» **THE INPUT**
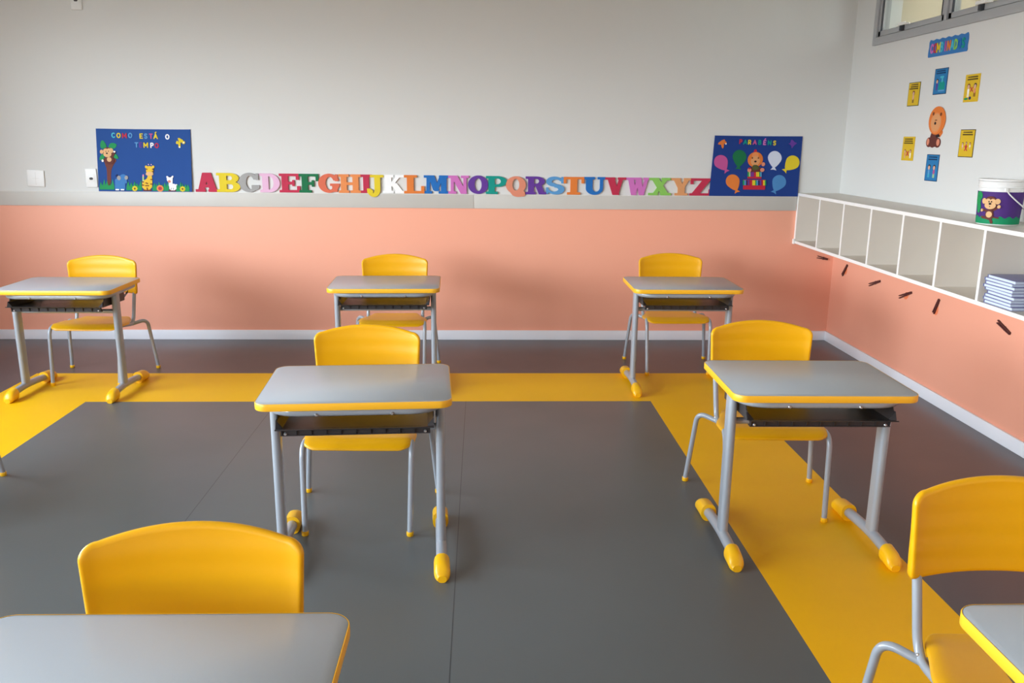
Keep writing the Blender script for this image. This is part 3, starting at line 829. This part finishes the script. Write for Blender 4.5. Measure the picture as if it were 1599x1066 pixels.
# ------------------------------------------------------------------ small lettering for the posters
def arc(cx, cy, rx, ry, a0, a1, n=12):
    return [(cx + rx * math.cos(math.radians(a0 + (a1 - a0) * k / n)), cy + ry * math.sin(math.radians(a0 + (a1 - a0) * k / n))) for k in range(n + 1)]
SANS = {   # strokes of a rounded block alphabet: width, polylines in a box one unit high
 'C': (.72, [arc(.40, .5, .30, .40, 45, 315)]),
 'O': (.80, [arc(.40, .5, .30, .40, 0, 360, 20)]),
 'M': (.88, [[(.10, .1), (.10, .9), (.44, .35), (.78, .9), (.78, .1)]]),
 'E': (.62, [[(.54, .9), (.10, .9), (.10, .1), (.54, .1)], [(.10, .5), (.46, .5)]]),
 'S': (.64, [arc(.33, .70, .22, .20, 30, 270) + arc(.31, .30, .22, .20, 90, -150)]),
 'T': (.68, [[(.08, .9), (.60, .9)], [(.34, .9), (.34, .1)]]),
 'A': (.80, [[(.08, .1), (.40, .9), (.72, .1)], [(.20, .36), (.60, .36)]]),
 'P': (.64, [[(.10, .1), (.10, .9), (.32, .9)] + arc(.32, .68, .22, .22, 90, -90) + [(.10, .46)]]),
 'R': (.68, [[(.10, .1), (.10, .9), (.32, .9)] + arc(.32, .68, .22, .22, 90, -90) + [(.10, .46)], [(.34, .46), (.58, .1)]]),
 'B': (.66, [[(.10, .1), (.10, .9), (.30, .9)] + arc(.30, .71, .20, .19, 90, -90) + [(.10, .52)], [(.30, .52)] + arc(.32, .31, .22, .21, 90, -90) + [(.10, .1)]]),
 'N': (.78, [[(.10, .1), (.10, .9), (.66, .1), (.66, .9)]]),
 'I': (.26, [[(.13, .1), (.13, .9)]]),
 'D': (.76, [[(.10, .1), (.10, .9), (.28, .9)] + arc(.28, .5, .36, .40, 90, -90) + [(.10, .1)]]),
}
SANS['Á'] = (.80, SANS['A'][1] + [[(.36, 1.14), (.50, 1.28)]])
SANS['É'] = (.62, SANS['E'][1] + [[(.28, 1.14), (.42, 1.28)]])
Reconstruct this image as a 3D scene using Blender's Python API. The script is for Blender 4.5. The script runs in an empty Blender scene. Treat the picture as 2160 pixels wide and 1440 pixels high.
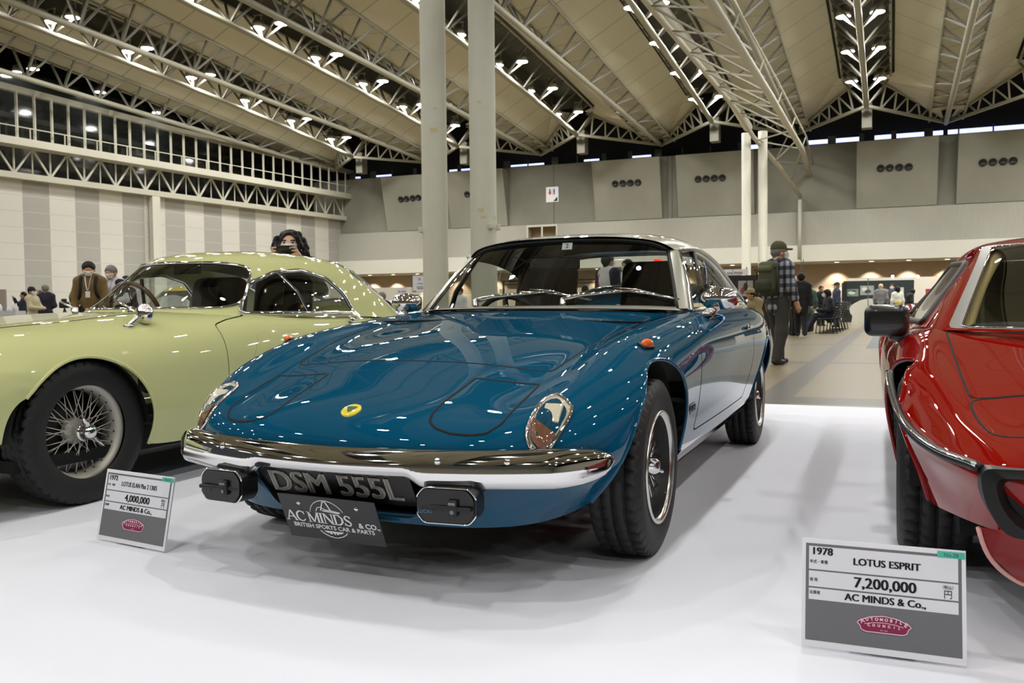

* * *

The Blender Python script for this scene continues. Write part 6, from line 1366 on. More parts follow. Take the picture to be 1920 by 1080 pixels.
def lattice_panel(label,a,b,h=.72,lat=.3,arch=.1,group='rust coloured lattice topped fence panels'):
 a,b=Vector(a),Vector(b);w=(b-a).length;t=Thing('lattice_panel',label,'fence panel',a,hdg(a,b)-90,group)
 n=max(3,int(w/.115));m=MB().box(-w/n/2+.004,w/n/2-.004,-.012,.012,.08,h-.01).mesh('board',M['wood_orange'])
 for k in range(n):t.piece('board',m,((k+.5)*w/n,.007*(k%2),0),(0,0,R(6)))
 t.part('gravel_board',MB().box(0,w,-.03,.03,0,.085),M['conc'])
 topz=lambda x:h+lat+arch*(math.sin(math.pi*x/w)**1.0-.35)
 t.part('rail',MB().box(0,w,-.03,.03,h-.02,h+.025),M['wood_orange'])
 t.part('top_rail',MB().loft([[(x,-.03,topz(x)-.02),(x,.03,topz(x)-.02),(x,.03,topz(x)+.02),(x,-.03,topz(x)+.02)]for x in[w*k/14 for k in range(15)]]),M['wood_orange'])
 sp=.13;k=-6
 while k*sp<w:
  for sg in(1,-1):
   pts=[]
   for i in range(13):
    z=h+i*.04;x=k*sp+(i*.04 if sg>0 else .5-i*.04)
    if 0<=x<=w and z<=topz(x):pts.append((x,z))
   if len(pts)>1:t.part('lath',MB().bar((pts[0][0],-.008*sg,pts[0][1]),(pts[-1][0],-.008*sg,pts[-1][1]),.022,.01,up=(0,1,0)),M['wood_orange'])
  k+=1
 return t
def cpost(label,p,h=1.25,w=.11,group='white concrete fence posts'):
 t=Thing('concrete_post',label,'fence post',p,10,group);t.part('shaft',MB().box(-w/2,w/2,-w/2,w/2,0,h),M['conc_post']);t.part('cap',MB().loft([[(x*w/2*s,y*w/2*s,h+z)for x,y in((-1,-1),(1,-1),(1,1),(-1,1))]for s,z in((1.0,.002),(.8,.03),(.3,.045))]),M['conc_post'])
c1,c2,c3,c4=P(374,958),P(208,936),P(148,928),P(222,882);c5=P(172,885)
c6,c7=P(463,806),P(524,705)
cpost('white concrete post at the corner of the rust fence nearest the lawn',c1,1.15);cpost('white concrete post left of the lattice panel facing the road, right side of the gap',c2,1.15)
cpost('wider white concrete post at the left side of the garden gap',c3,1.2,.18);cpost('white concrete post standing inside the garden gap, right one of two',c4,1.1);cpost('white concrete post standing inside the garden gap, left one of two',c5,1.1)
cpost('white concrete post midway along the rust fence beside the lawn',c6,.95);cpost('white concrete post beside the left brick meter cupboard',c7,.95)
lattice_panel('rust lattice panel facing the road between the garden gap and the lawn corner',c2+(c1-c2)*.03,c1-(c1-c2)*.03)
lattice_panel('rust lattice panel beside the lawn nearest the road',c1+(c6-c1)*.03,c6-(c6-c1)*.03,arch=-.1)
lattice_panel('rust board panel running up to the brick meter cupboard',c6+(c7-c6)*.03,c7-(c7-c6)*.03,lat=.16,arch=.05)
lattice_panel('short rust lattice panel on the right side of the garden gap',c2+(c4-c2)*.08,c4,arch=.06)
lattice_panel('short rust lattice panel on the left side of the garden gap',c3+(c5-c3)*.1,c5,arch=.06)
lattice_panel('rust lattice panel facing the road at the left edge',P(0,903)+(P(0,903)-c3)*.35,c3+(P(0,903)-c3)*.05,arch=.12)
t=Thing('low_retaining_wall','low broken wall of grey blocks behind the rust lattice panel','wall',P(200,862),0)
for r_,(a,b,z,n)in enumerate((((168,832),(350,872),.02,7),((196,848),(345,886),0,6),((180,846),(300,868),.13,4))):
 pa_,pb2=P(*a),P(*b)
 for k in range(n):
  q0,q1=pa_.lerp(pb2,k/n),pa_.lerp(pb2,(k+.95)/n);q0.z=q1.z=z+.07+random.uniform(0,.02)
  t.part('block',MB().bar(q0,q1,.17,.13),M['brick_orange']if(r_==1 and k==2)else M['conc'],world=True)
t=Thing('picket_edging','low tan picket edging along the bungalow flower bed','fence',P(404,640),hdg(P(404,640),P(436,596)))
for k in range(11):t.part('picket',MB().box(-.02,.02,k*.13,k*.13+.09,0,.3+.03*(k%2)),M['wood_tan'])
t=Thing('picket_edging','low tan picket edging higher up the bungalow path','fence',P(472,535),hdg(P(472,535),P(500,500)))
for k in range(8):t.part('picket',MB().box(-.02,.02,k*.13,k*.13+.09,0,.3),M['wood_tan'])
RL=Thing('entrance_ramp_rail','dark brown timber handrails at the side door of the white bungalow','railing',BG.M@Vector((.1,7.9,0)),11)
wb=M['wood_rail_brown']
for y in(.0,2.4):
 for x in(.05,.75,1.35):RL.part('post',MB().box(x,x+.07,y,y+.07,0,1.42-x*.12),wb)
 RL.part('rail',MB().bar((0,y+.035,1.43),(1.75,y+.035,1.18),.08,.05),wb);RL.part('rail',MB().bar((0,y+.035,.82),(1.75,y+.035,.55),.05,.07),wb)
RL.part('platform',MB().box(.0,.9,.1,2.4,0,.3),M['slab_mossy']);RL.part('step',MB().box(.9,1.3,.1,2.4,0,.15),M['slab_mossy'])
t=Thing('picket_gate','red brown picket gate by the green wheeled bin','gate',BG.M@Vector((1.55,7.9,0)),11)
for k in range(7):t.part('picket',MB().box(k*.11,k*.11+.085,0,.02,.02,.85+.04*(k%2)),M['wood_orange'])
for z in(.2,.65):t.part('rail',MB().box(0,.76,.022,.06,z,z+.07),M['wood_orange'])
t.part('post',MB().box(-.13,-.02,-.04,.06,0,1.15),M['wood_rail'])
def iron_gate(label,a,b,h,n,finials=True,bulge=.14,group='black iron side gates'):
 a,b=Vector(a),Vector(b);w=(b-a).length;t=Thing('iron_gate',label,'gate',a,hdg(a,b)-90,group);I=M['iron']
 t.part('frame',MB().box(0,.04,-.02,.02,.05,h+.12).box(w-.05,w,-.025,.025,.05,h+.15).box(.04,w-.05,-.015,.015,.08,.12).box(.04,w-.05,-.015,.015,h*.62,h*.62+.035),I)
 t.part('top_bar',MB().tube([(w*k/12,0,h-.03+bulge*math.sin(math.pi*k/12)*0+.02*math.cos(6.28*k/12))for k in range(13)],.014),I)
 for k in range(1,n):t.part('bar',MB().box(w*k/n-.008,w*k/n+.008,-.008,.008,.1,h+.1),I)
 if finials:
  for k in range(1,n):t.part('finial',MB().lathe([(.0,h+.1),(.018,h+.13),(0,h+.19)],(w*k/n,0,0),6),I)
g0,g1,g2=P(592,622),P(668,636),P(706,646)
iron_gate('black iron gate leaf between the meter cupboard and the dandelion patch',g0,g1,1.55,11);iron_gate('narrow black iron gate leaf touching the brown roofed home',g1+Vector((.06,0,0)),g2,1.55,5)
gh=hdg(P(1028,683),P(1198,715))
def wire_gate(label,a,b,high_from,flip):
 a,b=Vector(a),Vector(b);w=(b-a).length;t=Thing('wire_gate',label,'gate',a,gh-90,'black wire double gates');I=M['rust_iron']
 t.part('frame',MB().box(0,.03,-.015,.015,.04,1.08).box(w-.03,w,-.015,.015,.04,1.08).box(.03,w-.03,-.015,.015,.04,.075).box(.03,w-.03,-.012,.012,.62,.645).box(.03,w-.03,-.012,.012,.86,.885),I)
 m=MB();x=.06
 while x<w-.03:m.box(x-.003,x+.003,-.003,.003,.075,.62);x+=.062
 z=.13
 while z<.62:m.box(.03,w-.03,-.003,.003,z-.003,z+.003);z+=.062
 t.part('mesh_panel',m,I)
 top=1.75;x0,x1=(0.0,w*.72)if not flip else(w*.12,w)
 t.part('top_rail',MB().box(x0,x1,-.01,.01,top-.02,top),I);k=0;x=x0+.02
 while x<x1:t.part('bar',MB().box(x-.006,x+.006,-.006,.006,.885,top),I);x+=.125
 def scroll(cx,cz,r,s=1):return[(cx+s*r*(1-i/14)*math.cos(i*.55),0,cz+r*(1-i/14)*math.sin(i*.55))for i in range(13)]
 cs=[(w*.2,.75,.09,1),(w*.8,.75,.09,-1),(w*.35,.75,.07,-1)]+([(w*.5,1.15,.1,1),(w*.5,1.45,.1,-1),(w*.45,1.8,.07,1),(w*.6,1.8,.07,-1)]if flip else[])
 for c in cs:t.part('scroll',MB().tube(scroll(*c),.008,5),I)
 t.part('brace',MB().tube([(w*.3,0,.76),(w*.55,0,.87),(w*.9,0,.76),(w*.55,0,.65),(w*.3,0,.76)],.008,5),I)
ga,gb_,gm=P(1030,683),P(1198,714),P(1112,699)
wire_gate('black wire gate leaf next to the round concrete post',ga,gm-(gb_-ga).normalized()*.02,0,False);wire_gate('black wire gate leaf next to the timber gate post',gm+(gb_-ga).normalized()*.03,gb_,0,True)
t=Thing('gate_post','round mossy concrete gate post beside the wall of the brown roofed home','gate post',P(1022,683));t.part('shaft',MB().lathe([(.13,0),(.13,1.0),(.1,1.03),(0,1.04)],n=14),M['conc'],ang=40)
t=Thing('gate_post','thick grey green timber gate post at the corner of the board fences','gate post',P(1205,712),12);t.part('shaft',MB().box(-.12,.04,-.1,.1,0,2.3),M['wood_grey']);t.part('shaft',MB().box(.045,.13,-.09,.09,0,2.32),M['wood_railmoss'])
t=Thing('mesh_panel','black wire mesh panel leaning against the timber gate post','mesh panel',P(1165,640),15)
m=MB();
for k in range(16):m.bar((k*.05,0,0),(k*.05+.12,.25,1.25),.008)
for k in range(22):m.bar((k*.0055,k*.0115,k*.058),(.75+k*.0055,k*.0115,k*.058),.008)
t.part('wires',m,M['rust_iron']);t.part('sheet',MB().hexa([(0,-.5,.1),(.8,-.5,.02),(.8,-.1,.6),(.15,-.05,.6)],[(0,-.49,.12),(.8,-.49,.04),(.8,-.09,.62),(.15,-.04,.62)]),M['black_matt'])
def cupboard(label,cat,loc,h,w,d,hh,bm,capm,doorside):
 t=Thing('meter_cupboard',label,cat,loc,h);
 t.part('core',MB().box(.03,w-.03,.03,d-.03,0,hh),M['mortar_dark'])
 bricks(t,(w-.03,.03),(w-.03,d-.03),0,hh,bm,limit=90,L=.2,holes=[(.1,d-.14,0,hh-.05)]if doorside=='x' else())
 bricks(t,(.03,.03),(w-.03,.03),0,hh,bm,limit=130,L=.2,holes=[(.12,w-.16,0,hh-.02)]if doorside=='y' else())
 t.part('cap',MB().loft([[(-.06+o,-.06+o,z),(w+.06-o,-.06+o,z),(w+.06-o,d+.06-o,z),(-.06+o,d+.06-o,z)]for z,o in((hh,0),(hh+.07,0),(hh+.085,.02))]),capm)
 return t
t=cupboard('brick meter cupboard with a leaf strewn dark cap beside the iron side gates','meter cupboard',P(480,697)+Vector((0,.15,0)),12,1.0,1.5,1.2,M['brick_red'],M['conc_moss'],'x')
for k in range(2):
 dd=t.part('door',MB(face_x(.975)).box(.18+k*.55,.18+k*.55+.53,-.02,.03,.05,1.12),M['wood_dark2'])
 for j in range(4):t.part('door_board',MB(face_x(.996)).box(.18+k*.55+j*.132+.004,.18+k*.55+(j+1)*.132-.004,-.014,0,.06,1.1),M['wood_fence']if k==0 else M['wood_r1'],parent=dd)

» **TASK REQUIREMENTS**
Find the word "this" in the data and copy out each line where it turns up.

» **OUTPUT BELOW**
Keep writing the Blender script for this image. This is part 3, starting at line 829. This part finishes the script. Write for Blender 4.5. Measure the picture as if it were 1599x1066 pixels.
Reconstruct this image as a 3D scene using Blender's Python API. The script is for Blender 4.5. The script runs in an empty Blender scene. Treat the picture as 2160 pixels wide and 1440 pixels high.
The Blender Python script for this scene continues. Write part 6, from line 1366 on. More parts follow. Take the picture to be 1920 by 1080 pixels.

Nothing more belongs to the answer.